Week 7 presentation

Good morning everyone, I would like to share my ideas on my project to you that what I have focused, thought, written and investigated. I was wondering why directors love to do take a same shot over and over again. I am curious about they like to repeat the same thing insistently even there won’t be any difference. Even we all know filming is very time consuming. But after I have seen Stanley Kubrick’s The Shining, my mind was changed. There is a long take in The Shining and it was taken 127 times, and it made Staley Kubrick to hold the Guinness World Records of “Most takes with dialogue scene”. I didn’t understand why he had to shoot over hundred times with one single shot, wasn’t there any shot could satisfy him? And I found that Stanley Kubrick filmed this shot with this crazy amount of takes was just wanted everything to be perfect. I don’t mean that I have to shoot hundred times on every single shot would make my stuff become perfect, but the attitude to do the same thing over and over again to reach perfection. This motivated me to deal with problems when I am lack of knowledge of coverage, to start the things over again and clarify what I actually want in the scene.

No one can avoid to practice to get success, even as talented as Kubrick, keep practicing would be important in filmmaking. The weekly exercise in class is a good example. I think I would be handy on filming when I have practiced enough to direct a scene and even a movie in the future, to be confident to overcome the failure through practicing.

Martin Scorsese says “Every scene is a lesson, every shot is a school, so let the learning continue.” We keep learning when we are living, but if we want to learn something, that we have to do it first. Try and error, start over again and again. I think I would be benefited greatly by shooting even the script is not 100% developed. As I remember when my group was stuck in filming documentary last year, Paul suggested us to do the “running and gunning” method, shoot it first, whatever we have got, and try to bring back the inspiration and ideas from the footages we have shot. I think it might be easier to get more ideas for the cover the documentary and keep learning from errors and failures, try to correct them when I start it over.
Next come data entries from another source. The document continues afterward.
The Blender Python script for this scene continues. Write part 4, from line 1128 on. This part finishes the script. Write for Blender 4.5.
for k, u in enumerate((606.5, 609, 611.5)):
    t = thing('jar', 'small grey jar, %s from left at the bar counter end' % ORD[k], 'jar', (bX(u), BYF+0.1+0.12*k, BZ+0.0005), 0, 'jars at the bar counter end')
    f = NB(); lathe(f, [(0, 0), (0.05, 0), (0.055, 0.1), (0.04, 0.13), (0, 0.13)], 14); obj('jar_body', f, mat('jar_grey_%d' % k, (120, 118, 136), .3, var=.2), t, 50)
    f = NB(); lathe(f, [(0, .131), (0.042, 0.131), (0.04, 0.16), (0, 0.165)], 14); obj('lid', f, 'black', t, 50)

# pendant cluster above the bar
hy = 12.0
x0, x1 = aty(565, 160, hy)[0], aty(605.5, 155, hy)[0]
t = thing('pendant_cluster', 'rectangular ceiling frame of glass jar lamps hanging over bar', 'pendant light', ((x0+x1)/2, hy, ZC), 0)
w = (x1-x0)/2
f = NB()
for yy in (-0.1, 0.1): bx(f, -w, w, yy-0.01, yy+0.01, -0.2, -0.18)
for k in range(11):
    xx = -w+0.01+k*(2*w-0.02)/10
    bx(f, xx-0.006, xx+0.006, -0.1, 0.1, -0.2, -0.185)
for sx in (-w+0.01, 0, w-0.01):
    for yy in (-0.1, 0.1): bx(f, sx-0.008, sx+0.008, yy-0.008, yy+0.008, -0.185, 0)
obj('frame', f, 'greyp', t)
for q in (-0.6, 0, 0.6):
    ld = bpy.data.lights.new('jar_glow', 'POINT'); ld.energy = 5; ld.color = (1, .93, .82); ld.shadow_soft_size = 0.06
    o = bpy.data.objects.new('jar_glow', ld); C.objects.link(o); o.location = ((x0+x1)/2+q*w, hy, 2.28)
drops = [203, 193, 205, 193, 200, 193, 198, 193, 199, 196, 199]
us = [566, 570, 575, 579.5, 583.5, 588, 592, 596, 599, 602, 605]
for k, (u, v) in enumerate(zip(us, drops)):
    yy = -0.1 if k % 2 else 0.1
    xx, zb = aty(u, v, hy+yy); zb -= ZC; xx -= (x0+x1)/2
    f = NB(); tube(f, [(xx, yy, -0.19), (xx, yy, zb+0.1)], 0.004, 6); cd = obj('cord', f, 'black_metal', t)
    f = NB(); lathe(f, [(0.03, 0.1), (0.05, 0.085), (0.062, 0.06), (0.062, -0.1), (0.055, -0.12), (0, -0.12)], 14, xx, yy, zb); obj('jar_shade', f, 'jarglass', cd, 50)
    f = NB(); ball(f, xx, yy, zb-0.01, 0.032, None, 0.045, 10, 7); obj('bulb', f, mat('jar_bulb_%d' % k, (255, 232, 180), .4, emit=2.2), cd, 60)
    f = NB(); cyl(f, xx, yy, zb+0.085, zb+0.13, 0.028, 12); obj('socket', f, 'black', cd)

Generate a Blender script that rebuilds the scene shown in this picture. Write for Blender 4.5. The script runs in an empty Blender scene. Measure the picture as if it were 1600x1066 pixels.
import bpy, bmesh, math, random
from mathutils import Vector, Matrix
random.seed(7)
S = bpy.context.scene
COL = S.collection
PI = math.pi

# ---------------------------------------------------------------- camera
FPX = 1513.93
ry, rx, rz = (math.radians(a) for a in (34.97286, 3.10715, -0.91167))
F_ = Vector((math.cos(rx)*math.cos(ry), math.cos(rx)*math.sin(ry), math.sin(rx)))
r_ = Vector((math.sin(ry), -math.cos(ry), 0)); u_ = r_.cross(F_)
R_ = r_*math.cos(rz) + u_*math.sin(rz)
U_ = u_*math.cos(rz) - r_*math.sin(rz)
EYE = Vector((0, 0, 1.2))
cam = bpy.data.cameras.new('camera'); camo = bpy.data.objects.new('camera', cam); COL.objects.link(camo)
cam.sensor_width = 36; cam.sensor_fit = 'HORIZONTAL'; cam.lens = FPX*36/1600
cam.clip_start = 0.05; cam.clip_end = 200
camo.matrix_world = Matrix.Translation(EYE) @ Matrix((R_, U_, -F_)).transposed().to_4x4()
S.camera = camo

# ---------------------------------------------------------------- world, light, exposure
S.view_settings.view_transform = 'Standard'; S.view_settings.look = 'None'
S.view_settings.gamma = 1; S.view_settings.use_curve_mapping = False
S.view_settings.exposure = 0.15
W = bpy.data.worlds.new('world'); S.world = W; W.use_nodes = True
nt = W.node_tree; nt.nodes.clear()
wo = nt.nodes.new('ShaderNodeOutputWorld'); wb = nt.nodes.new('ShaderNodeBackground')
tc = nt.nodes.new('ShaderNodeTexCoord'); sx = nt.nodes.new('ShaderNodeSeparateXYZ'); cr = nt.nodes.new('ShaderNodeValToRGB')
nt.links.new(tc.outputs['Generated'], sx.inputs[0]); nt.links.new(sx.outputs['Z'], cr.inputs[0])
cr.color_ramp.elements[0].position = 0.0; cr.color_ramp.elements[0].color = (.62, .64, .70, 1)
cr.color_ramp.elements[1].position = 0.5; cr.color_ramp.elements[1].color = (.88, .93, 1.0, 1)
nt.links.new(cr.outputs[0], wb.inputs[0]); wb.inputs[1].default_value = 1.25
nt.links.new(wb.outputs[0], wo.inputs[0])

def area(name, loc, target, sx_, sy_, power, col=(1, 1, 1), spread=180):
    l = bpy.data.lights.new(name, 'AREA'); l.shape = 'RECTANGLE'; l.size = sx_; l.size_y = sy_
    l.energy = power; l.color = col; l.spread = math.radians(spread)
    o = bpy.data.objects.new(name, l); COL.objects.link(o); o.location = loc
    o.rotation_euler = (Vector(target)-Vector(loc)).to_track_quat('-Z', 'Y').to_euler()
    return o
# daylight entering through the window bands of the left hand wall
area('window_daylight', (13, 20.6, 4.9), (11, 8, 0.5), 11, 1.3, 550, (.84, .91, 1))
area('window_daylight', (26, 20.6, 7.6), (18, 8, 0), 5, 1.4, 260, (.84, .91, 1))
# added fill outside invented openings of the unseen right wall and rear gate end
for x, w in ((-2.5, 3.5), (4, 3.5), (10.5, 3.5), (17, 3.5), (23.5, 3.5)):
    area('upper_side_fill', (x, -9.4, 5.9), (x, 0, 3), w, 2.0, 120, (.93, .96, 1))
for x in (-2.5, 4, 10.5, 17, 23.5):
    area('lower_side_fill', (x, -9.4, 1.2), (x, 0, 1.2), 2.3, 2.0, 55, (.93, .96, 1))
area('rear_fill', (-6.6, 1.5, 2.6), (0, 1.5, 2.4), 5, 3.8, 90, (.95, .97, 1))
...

So I want to achieve in this project is to be comprehensive on set as a director through doing an actually shooting rather than communicating with DOP and actors abstractly in a limited time. I think it is not necessary to concern too much what I have to cover in the project, because we cannot film with only ideas and theories but also need to practice, go to shoot some footages even there are not any actors, just do the empty shots and edit a rough cut to see what I would have got, then I observe it, figure the problems out, correct them, and reshoot again. The plan might sound so unplanned, but I think practice is a key to make my picture in my mind to be visualized and boost up the efficiency when I have a kick start with my project.